>>>
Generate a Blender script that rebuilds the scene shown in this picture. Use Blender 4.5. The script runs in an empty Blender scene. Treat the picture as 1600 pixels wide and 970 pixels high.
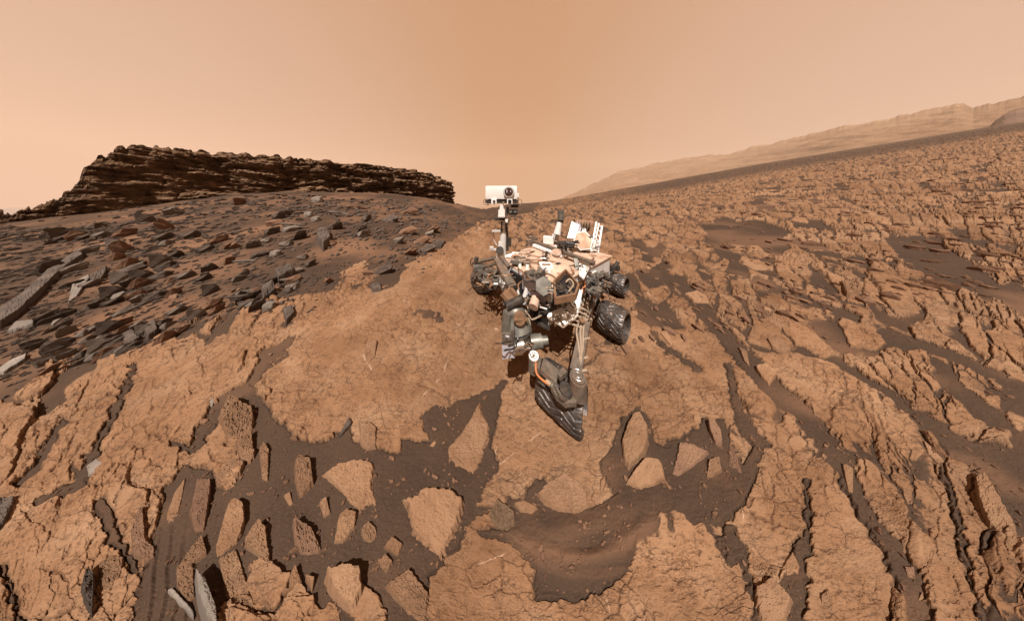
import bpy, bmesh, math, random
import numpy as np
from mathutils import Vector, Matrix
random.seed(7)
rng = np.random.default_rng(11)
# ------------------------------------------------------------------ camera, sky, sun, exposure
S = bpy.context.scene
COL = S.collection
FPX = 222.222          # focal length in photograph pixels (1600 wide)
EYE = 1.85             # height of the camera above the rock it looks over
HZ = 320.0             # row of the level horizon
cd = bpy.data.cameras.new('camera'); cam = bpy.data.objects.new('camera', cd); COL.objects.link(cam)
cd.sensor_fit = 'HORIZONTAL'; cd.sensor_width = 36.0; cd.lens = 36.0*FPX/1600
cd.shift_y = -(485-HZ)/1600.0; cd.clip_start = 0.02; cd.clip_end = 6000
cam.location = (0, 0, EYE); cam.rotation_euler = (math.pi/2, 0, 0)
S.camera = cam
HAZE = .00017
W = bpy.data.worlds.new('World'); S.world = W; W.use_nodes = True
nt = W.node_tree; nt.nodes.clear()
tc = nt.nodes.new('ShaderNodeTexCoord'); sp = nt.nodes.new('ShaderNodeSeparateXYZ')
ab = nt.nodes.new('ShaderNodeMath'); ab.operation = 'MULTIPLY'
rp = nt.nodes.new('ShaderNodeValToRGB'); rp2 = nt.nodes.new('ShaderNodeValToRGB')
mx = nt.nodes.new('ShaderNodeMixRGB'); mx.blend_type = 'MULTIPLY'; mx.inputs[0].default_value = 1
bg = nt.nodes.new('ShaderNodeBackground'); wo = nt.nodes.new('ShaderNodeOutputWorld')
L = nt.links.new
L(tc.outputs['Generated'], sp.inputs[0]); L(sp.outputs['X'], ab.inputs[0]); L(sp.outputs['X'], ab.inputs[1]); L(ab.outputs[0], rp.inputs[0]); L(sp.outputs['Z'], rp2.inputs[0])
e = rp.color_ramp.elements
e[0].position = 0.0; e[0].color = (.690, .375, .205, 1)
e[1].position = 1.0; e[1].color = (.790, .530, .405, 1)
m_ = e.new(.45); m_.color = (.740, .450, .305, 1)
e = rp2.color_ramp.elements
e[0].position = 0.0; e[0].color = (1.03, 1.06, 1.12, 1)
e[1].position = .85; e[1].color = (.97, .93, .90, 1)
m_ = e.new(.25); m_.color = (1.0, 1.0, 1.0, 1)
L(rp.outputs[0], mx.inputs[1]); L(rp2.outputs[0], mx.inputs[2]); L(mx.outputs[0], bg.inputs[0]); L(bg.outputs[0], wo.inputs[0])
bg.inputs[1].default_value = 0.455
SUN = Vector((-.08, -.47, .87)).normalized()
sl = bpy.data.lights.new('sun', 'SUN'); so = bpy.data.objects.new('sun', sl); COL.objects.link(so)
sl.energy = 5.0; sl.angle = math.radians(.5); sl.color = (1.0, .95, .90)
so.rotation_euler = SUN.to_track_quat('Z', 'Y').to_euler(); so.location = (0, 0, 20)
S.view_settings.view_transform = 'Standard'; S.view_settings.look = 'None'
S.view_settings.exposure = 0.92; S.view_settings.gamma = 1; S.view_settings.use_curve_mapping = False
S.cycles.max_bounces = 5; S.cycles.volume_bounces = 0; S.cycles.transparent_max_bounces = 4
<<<
# Task statement
Quote every line word for word and keep the images out of the copy.

# Answer
Generate a Blender script that rebuilds the scene shown in this picture. Use Blender 4.5. The script runs in an empty Blender scene. Treat the picture as 1600 pixels wide and 970 pixels high.
import bpy, bmesh, math, random
import numpy as np
from mathutils import Vector, Matrix
random.seed(7)
rng = np.random.default_rng(11)
# ------------------------------------------------------------------ camera, sky, sun, exposure
S = bpy.context.scene
COL = S.collection
FPX = 222.222          # focal length in photograph pixels (1600 wide)
EYE = 1.85             # height of the camera above the rock it looks over
HZ = 320.0             # row of the level horizon
cd = bpy.data.cameras.new('camera'); cam = bpy.data.objects.new('camera', cd); COL.objects.link(cam)
cd.sensor_fit = 'HORIZONTAL'; cd.sensor_width = 36.0; cd.lens = 36.0*FPX/1600
cd.shift_y = -(485-HZ)/1600.0; cd.clip_start = 0.02; cd.clip_end = 6000
cam.location = (0, 0, EYE); cam.rotation_euler = (math.pi/2, 0, 0)
S.camera = cam
HAZE = .00017
W = bpy.data.worlds.new('World'); S.world = W; W.use_nodes = True
nt = W.node_tree; nt.nodes.clear()
tc = nt.nodes.new('ShaderNodeTexCoord'); sp = nt.nodes.new('ShaderNodeSeparateXYZ')
ab = nt.nodes.new('ShaderNodeMath'); ab.operation = 'MULTIPLY'
rp = nt.nodes.new('ShaderNodeValToRGB'); rp2 = nt.nodes.new('ShaderNodeValToRGB')
mx = nt.nodes.new('ShaderNodeMixRGB'); mx.blend_type = 'MULTIPLY'; mx.inputs[0].default_value = 1
bg = nt.nodes.new('ShaderNodeBackground'); wo = nt.nodes.new('ShaderNodeOutputWorld')
L = nt.links.new
L(tc.outputs['Generated'], sp.inputs[0]); L(sp.outputs['X'], ab.inputs[0]); L(sp.outputs['X'], ab.inputs[1]); L(ab.outputs[0], rp.inputs[0]); L(sp.outputs['Z'], rp2.inputs[0])
e = rp.color_ramp.elements
e[0].position = 0.0; e[0].color = (.690, .375, .205, 1)
e[1].position = 1.0; e[1].color = (.790, .530, .405, 1)
m_ = e.new(.45); m_.color = (.740, .450, .305, 1)
e = rp2.color_ramp.elements
e[0].position = 0.0; e[0].color = (1.03, 1.06, 1.12, 1)
e[1].position = .85; e[1].color = (.97, .93, .90, 1)
m_ = e.new(.25); m_.color = (1.0, 1.0, 1.0, 1)
L(rp.outputs[0], mx.inputs[1]); L(rp2.outputs[0], mx.inputs[2]); L(mx.outputs[0], bg.inputs[0]); L(bg.outputs[0], wo.inputs[0])
bg.inputs[1].default_value = 0.455
SUN = Vector((-.08, -.47, .87)).normalized()
sl = bpy.data.lights.new('sun', 'SUN'); so = bpy.data.objects.new('sun', sl); COL.objects.link(so)
sl.energy = 5.0; sl.angle = math.radians(.5); sl.color = (1.0, .95, .90)
so.rotation_euler = SUN.to_track_quat('Z', 'Y').to_euler(); so.location = (0, 0, 20)
S.view_settings.view_transform = 'Standard'; S.view_settings.look = 'None'
S.view_settings.exposure = 0.92; S.view_settings.gamma = 1; S.view_settings.use_curve_mapping = False
S.cycles.max_bounces = 5; S.cycles.volume_bounces = 0; S.cycles.transparent_max_bounces = 4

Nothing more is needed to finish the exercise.